=== Given information ===

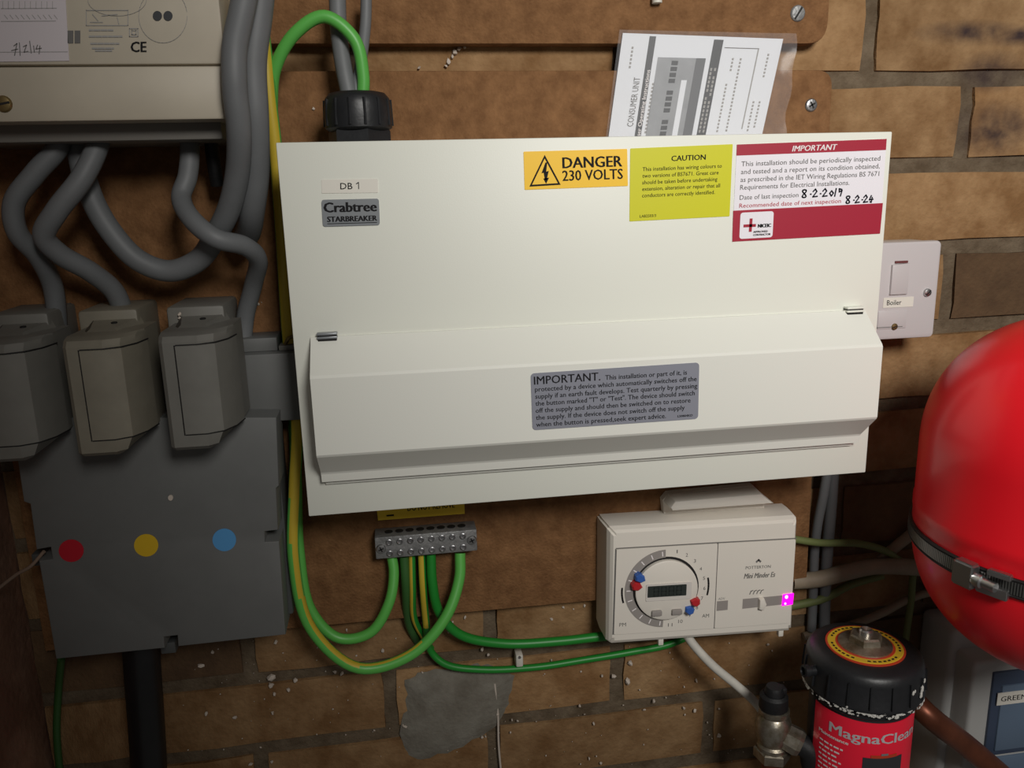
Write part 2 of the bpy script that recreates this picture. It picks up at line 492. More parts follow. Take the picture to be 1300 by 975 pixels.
# flap: slanted top, flat face, undercut slope, lip
prof = [(-0.1195, 1.4662), (-0.1225, 1.4662), (-0.1488, 1.4440), (-0.15, 1.4420), (-0.15, 1.3868), (-0.1490, 1.3850), (-0.1300, 1.3672), (-0.1290, 1.3655), (-0.1275, 1.3590), (-0.1195, 1.3578)]
bm = B()
rings = [[Vector((x, y, z_)) for y, z_ in prof] for x in (0.0125, 0.437)]
fs = add_loft(bm, rings)
flap = obj('flap', bm, 'flap_white', cu, smooth=12)
bm = add_box(B(), 0.0145, 0.4345, -0.1205, -0.1230, 1.3552, 1.3590, bev=0.0008); obj('lip', bm, 'flap_white', flap)
for x0, zc in ((0.0175, 1.4655), (0.4205, 1.4655)):
    c = obj('finger_notch', box(x0, x0 + 0.0135, -0.1195, -0.1256, zc - 0.0036, zc + 0.0035, bev=0.0006), 'dark_slot', cu)
    for k, dz in enumerate((0.0024, -0.0002)):
        obj('ridge', box(x0 - 0.0004, x0 + 0.0139, -0.1200, -0.1266, zc + dz, zc + dz + 0.0016, bev=0.0005), 'badge_grey' if x0 < .2 else 'white_metal', c)

def sticker(name, label, c, Y, material, parent=cu, ru=0.02, h=0.0004, rv=None):
    q = Quad(c, Y); W, H = q.size()
    o = patch(name, q, rrect(0, 1, 0, 1, ru, ru * W / H if rv is None else rv, 4), material, parent, 0.0, h)
    if label: o['label'] = label
    return o, q

s, q = sticker('warning_sticker', 'amber danger sticker with lightning triangle', [(664.5, 192.5), (796, 189), (797, 236), (666, 241)], -0.12, 'sticker_amber', ru=0.008)
lettering(q, [('DANGER', .37, .945, .465, .30, 0.018), ('230 VOLTS', .365, .95, .80, .285, 0.012)], 'print_black', s)
bm = B(); fn = lambda u, v: q.pt(u, v, 0.0006)
tri = [(.20, .10), (.045, .92), (.345, .90)]
cen = (.197, .64)
for i in range(3):
    a, b_ = tri[i], tri[(i + 1) % 3]
    ia = (a[0] + (cen[0] - a[0]) * .17, a[1] + (cen[1] - a[1]) * .17); ib = (b_[0] + (cen[0] - b_[0]) * .17, b_[1] + (cen[1] - b_[1]) * .17)
    bm.faces.new([bm.verts.new(fn(*p)) for p in (a, b_, ib, ia)])
for poly in ([(.205, .30), (.165, .58), (.21, .545), (.222, .30)], [(.185, .565), (.235, .52), (.212, .76), (.196, .76)], [(.180, .72), (.236, .70), (.206, .86)]):
    bm.faces.new([bm.verts.new(fn(*p)) for p in poly])
obj('pictogram', bm, 'print_black', s, smooth=0)

s, q = sticker('warning_sticker', 'lemon yellow caution sticker', [(800, 188.5), (930, 183), (926, 274.5), (799, 281)], -0.12, 'sticker_yellow', ru=0.008)
lettering(q, [('CAUTION', .40, .735, .195, .075, 0.012),
              ('This installation has wiring colours to', .12, .90, .315, .055), ('two versions of BS7671. Great care', .12, .87, .405, .055),
              ('should be taken before undertaking', .12, .86, .495, .055), ('extension, alteration or repair that all', .12, .89, .585, .055),
              ('conductors are correctly identified.', .12, .84, .675, .055)], 'print_black', s)
lettering(q, [('LAB2503/3', .10, .26, .955, .04)], 'print_black', s)

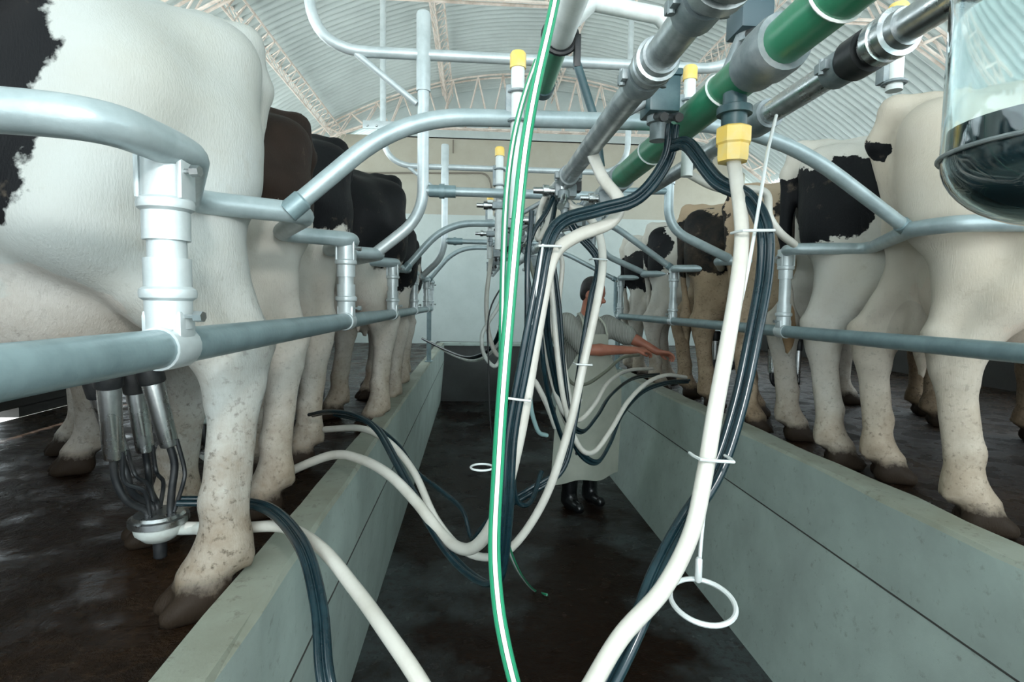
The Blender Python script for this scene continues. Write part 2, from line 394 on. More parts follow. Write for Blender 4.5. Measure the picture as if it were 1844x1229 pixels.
def gantry(label, yl, foot, X0, xr, yr, zr):
    """upright with a kinked foot, two crossbars, a brace and a hanger up to the roof"""
    t = thing('gantry_frame', foot, label, 'gantry frame'); zt, z2, z1 = 2.10, 1.975, 1.325; hx = X0 - 0.54
    s = MB(); s.tube(fillet([foot, (X0, yl, 1.20), (X0, yl, zt)], 0.16, 10), 0.028, 16); s.build('upright', GALVW, t)
    s = MB(); s.lathe((X0, yl, 1.80), (X0, yl, 3), [(0, 0.03), (0.0, 0.034), (0.36, 0.034), (0.37, 0.03)], 16); s.build('sleeve', GALVW, t)
    s = MB(); s.tube(fillet([(hx, yl, roof_z(hx) - 0.03), (hx, yl, z2), (1.40, yl + 0.02, z2), (1.40, yl + 0.02, roof_z(1.4) - 0.03)], 0.28, 10), 0.026, 14); s.build('upper_crossbar', GALVW, t)
    s = MB(); s.tube([(X0, yl, z1), (0.80, yl + 0.02, z1)], 0.023, 14); s.build('lower_crossbar', GALVL, t)
    s = MB(); s.lathe((X0 + 0.03, yl, z1), (X0 + 1, yl, z1), [(0, 0.03), (0.05, 0.03), (0.05, 0.036), (0.075, 0.036), (0.075, 0.03), (0.13, 0.03)], 14); s.build('collar', GALV, t)
    s = MB(); s.tube([(X0 - 0.32, yl, z2 - 0.01), (X0 - 0.03, yl, 1.74)], 0.016, 10); s.build('brace', GALVW, t)
    s = MB(); s.box((hx, yl - 0.03, 2.31), (0.34, 0.012, 0.07), bev=0.004); pl = s.build('bolted_plate', GALVW, t)
    for k in (-0.13, -0.05, 0.05, 0.13):
        s = MB(); s.lathe((hx + k, yl - 0.048, 2.30), (hx + k, yl, 2.30), [(0, 0.008), (0.004, 0.011), (0.014, 0.011)], 6); s.build('bolt', STEEL, pl)
    u = thing('rail_upright', (1.565, yr, zr), label.replace('gantry frame', 'right-hand upright') if False else ('grey bent upright on the right rail, before the black sided cow' if yl < 4 else 'far bent upright on the right rail behind the worker'), 'upright')
    s = MB(); s.tube(fillet([(1.565, yr, zr), (xr, yr - 0.02, 1.24), (xr, yr - 0.02, 1.52)], 0.16, 10), 0.028, 14); s.build('bent_pipe', GALVL, u)
    s = MB(); s.tube([(xr, yr - 0.02, 1.46), (0.80, yr - 0.03, 1.45)], 0.020, 12); s.build('stub_bar', GALV, u)
    s = MB(); s.lathe((xr, yr - 0.02, 1.50), (xr, yr - 0.02, 3), [(0, 0.029), (0, 0.034), (0.03, 0.034), (0.035, 0.02)], 14); s.build('top_cap', GALVW, u)
    return t
gantry('near gantry frame with tall pale upright and diagonal brace by the black cows', 2.80, (-0.465, 2.78, 1.02), -0.245, 1.17, 3.32, 1.07)
gantry('far gantry frame with upright and curved hanger before the back wall', 5.05, (-0.465, 5.27, 1.02), -0.25, 1.15, 5.0, 1.07)
# capped support tubes that carry the pipelines
def capped(label, x, y, z0, z1, r=0.019, group='yellow-capped support tubes'):
    t = thing('support_tube', (x, y, z0), label, 'support tube'); s = MB()
    s.tube([(x, y, z0), (x, y, z1)], r, 14); s.build('tube', WHITEP, t)
    s = MB(); s.lathe((x, y, z1 - 0.025), (x, y, 9), [(0, r * 1.2), (0.038, r * 1.2), (0.044, r * 1.0)], 16); s.build('cap', YELLOW, t)
    s = MB(); s.box((x - 0.022, y + 0.01, z1 - 0.12), (0.022, 0.03, 0.10), bev=0.004); s.ring((x, y, z1 - 0.09), (r + 0.006, 0, 0), (0, r + 0.006, 0), 0.0045, 18, 6)
    s.ring((x, y, z1 - 0.17), (r + 0.006, 0, 0), (0, r + 0.006, 0), 0.0045, 18, 6); s.build('bracket', CASTG, t); return t
capped('pale upright tube with yellow cap left of the striped green hose on the nearest arch', W(933, 107, Y=1.6).x, 1.60, 1.02, W(933, 107, Y=1.6).z)
capped('pale upright tube with yellow cap right of the steel milk pipe', 0.695, 1.80, 1.20, 1.53)
capped('yellow-capped tube on the near gantry frame, second from the camera', 0.132, 2.845, 1.05, 1.54, 0.02)
capped('small yellow-capped tube on the second arch, third from the camera', 0.125, 4.1, 1.10, 1.55, 0.02)
q = W(1618, 22, Y=1.35); capped('yellow and white tube end at the top edge beside the steel pipe', q.x, 1.35, 1.32, q.z)
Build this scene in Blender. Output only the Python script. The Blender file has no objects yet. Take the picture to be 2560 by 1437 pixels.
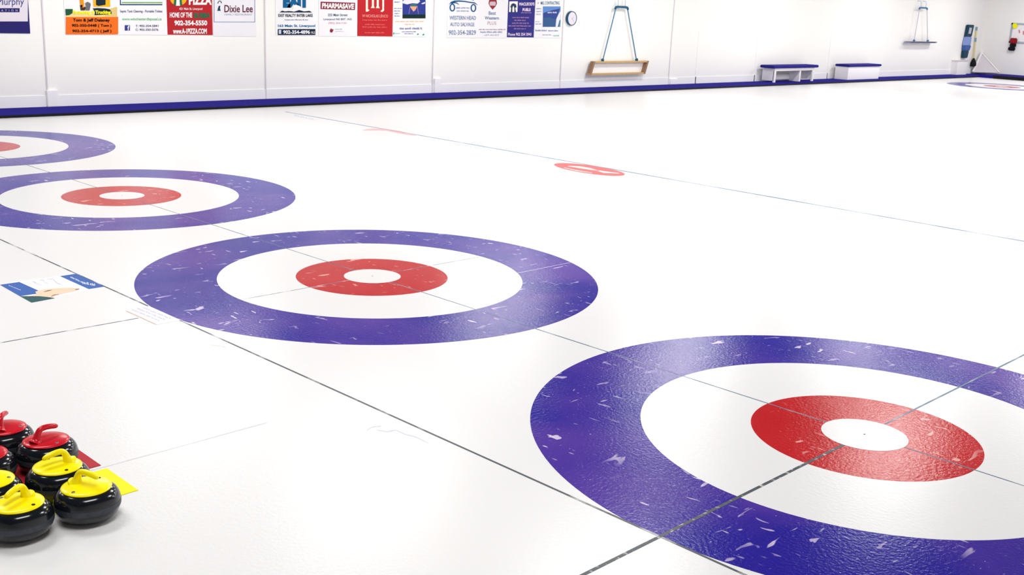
import bpy, bmesh, math, random
from mathutils import Vector, Matrix

# ------------------------------------------------------------------ camera
W, H = 2560.0, 1437.0
CAM = Vector((-5.425382, -2.548692, 2.214237))
YAW, PITCH, ROLL, FPX = 0.7722833, 0.2543942, 0.0443136, 2761.918
cy, sy = math.cos(YAW), math.sin(YAW)
cp, sp = math.cos(PITCH), math.sin(PITCH)
FWD = Vector((cy * cp, sy * cp, -sp))
R0 = Vector((sy, -cy, 0))
U0 = R0.cross(FWD)
RIGHT = R0 * math.cos(ROLL) + U0 * math.sin(ROLL)
UP = -R0 * math.sin(ROLL) + U0 * math.cos(ROLL)
scene = bpy.context.scene
COL = scene.collection
cam_data = bpy.data.cameras.new('camera')
cam = bpy.data.objects.new('camera', cam_data)
COL.objects.link(cam)
cam.matrix_world = Matrix(((RIGHT.x, UP.x, -FWD.x, CAM.x), (RIGHT.y, UP.y, -FWD.y, CAM.y),
                           (RIGHT.z, UP.z, -FWD.z, CAM.z), (0, 0, 0, 1)))
cam_data.sensor_width = 36.0
cam_data.lens = FPX / W * 36.0
cam_data.clip_end = 200
cam_data.dof.use_dof = True
cam_data.dof.focus_distance = 6.0
cam_data.dof.aperture_fstop = 10.0
scene.camera = cam

# ------------------------------------------------------------------ light and exposure
vs = scene.view_settings
vs.view_transform = 'Standard'
vs.look = 'None'
vs.gamma = 1.0
vs.exposure = 0.0
vs.use_curve_mapping = False
scene.cycles.use_denoising = True
world = bpy.data.worlds.new('world')
scene.world = world
world.use_nodes = True
world.node_tree.nodes['Background'].inputs[0].default_value = (1, 1, 1, 1)
world.node_tree.nodes['Background'].inputs[1].default_value = 0.13

CEIL = 4.6
LAMP_W = 172.0
for lx in (-3.6, 3.6, 10.7, 17.8, 24.9, 32.0, 38.6):
    for ly in (0.2, 4.5, 8.8, 13.5):
        ld = bpy.data.lights.new('ceiling_lamp', 'AREA')
        ld.shape = 'RECTANGLE'
        ld.size, ld.size_y = 2.6, 0.9
        ld.energy = LAMP_W * (0.76 if lx < 0 else 1.0)
        ld.color = (1.0, 0.985, 0.965)
        lo = bpy.data.objects.new('ceiling_lamp', ld)
        lo.location = (lx, ly, CEIL - 0.05)
        COL.objects.link(lo)

# ------------------------------------------------------------------ helpers
YW = 17.05       # long back wall
XE = 42.4        # end wall
Y_ICE = 15.987   # edge of the ice along the back wall
X_ICE = 39.94    # edge of the ice at the end wall
SHEET = 4.3213   # distance between sheet centre lines


def ray(px, py):
    return RIGHT * ((px - W / 2) / FPX) + UP * ((H / 2 - py) / FPX) + FWD


def fp(px, py, z=0.0):
    d = ray(px, py)
    return CAM + d * ((z - CAM.z) / d.z)


def wp(px, py, y=YW):
    d = ray(px, py)
    return CAM + d * ((y - CAM.y) / d.y)


def ep(px, py, x=XE):
    d = ray(px, py)
    return CAM + d * ((x - CAM.x) / d.x)


def lin(c):
    return tuple(((v / 255.0) / 12.92 if v / 255.0 <= 0.04045 else ((v / 255.0 + 0.055) / 1.055) ** 2.4) for v in c) + (1.0,)


def mat(name, rgb, rough=0.5, spec=0.3, metal=0.0, noise=0.0, scale=8.0, bump=0.0, bscale=60.0, coat=0.0):
    """procedural Principled material; rgb in 0..255 sRGB"""
    m = bpy.data.materials.new(name)
    m.use_nodes = True
    nt = m.node_tree
    b = nt.nodes['Principled BSDF']
    b.inputs['Base Color'].default_value = lin(rgb)
    b.inputs['Roughness'].default_value = rough
    b.inputs['Specular IOR Level'].default_value = spec
    b.inputs['Metallic'].default_value = metal
    b.inputs['Coat Weight'].default_value = coat
    tc = nt.nodes.new('ShaderNodeTexCoord')
    if noise:
        n = nt.nodes.new('ShaderNodeTexNoise')
        n.inputs['Scale'].default_value = scale
        n.inputs['Detail'].default_value = 4
        nt.links.new(tc.outputs['Object'], n.inputs['Vector'])
        mx = nt.nodes.new('ShaderNodeMix')
        mx.data_type = 'RGBA'
        c = lin(rgb)
        mx.inputs[6].default_value = tuple(v * (1 - noise) for v in c[:3]) + (1,)
        mx.inputs[7].default_value = tuple(min(1, v * (1 + noise)) for v in c[:3]) + (1,)
        nt.links.new(n.outputs['Fac'], mx.inputs[0])
        nt.links.new(mx.outputs[2], b.inputs['Base Color'])
    if bump:
        n2 = nt.nodes.new('ShaderNodeTexNoise')
        n2.inputs['Scale'].default_value = bscale
        n2.inputs['Detail'].default_value = 3
        nt.links.new(tc.outputs['Object'], n2.inputs['Vector'])
        bp = nt.nodes.new('ShaderNodeBump')
        bp.inputs['Strength'].default_value = bump
        bp.inputs['Distance'].default_value = 0.01
        nt.links.new(n2.outputs['Fac'], bp.inputs['Height'])
        nt.links.new(bp.outputs['Normal'], b.inputs['Normal'])
    return m


def paint_mat(name, rgb, worn, fleck, haze=0.5, thr=0.66, spec=0.07):
    """paint under the ice: cloudy wear, scuffed-off flecks and pebbled gloss"""
    m = bpy.data.materials.new(name)
    m.use_nodes = True
    nt = m.node_tree
    L = nt.links.new
    b = nt.nodes['Principled BSDF']
    tc = nt.nodes.new('ShaderNodeTexCoord')
    geo = nt.nodes.new('ShaderNodeNewGeometry')

    def noise(scale, detail, stretch=(1, 1, 1), dist=0.0, rot=0.0):
        mp = nt.nodes.new('ShaderNodeMapping')
        mp.inputs['Scale'].default_value = stretch
        mp.inputs['Rotation'].default_value = (0, 0, rot)
        L(geo.outputs['Position'], mp.inputs['Vector'])
        n = nt.nodes.new('ShaderNodeTexNoise')
        n.inputs['Scale'].default_value = scale
        n.inputs['Detail'].default_value = detail
        n.inputs['Distortion'].default_value = dist
        L(mp.outputs[0], n.inputs['Vector'])
        return n.outputs['Fac']

    def ramp(src, a, c):
        r = nt.nodes.new('ShaderNodeMapRange')
        r.inputs['From Min'].default_value = a
        r.inputs['From Max'].default_value = c
        L(src, r.inputs['Value'])
        return r.outputs[0]

    def mix(fac, a, c):
        mx = nt.nodes.new('ShaderNodeMix')
        mx.data_type = 'RGBA'
        if isinstance(fac, float):
            mx.inputs[0].default_value = fac
        else:
            L(fac, mx.inputs[0])
        for i, v in ((6, a), (7, c)):
            if isinstance(v, tuple):
                mx.inputs[i].default_value = v
            else:
                L(v, mx.inputs[i])
        return mx.outputs[2]

    def mul(a, c):
        q = nt.nodes.new('ShaderNodeMath')
        q.operation = 'MULTIPLY'
        for i, v in ((0, a), (1, c)):
            if isinstance(v, float):
                q.inputs[i].default_value = v
            else:
                L(v, q.inputs[i])
        return q.outputs[0]

    c = mix(mul(ramp(noise(0.9, 4, (1, 1, 1), 0.6), 0.40, 0.66), haze), lin(rgb), lin(worn))
    grain = ramp(noise(90, 3), 0.45, 0.75)
    c = mix(mul(grain, 0.09), c, lin(worn))
    # scuffs: long chips in two directions, gathered in patches
    patch = ramp(noise(1.6, 2), 0.42, 0.60)
    f1 = ramp(noise(5.6, 2, (0.8, 2.4, 1), 0.5, 0.35), thr, thr + 0.025)
    f2 = ramp(noise(9.0, 2, (2.4, 0.7, 1), 0.4, 0.9), thr + 0.015, thr + 0.04)
    sp_ = ramp(noise(38, 2, (1, 1.6, 1)), 0.72, 0.76)
    c = mix(mul(mul(f1, patch), 0.9), c, lin(fleck))
    c = mix(mul(mul(f2, patch), 0.9), c, lin(fleck))
    c = mix(mul(sp_, 0.5), c, lin(fleck))
    L(c, b.inputs['Base Color'])
    b.inputs['Roughness'].default_value = 0.16
    b.inputs['Specular IOR Level'].default_value = spec
    bp = nt.nodes.new('ShaderNodeBump')
    bp.inputs['Strength'].default_value = 0.35
    bp.inputs['Distance'].default_value = 0.004
    L(noise(55, 3), bp.inputs['Height'])
    L(bp.outputs['Normal'], b.inputs['Normal'])
    return m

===

Job:
Your task is to return the lines above, from the first one up to and including the line containing "return o, q", minus any pictures.

Solution for this problem:
Write part 2 of the bpy script that recreates this picture. It picks up at line 492. More parts follow. Take the picture to be 1300 by 975 pixels.
# flap: slanted top, flat face, undercut slope, lip
prof = [(-0.1195, 1.4662), (-0.1225, 1.4662), (-0.1488, 1.4440), (-0.15, 1.4420), (-0.15, 1.3868), (-0.1490, 1.3850), (-0.1300, 1.3672), (-0.1290, 1.3655), (-0.1275, 1.3590), (-0.1195, 1.3578)]
bm = B()
rings = [[Vector((x, y, z_)) for y, z_ in prof] for x in (0.0125, 0.437)]
fs = add_loft(bm, rings)
flap = obj('flap', bm, 'flap_white', cu, smooth=12)
bm = add_box(B(), 0.0145, 0.4345, -0.1205, -0.1230, 1.3552, 1.3590, bev=0.0008); obj('lip', bm, 'flap_white', flap)
for x0, zc in ((0.0175, 1.4655), (0.4205, 1.4655)):
    c = obj('finger_notch', box(x0, x0 + 0.0135, -0.1195, -0.1256, zc - 0.0036, zc + 0.0035, bev=0.0006), 'dark_slot', cu)
    for k, dz in enumerate((0.0024, -0.0002)):
        obj('ridge', box(x0 - 0.0004, x0 + 0.0139, -0.1200, -0.1266, zc + dz, zc + dz + 0.0016, bev=0.0005), 'badge_grey' if x0 < .2 else 'white_metal', c)

def sticker(name, label, c, Y, material, parent=cu, ru=0.02, h=0.0004, rv=None):
    q = Quad(c, Y); W, H = q.size()
    o = patch(name, q, rrect(0, 1, 0, 1, ru, ru * W / H if rv is None else rv, 4), material, parent, 0.0, h)
    if label: o['label'] = label
    return o, q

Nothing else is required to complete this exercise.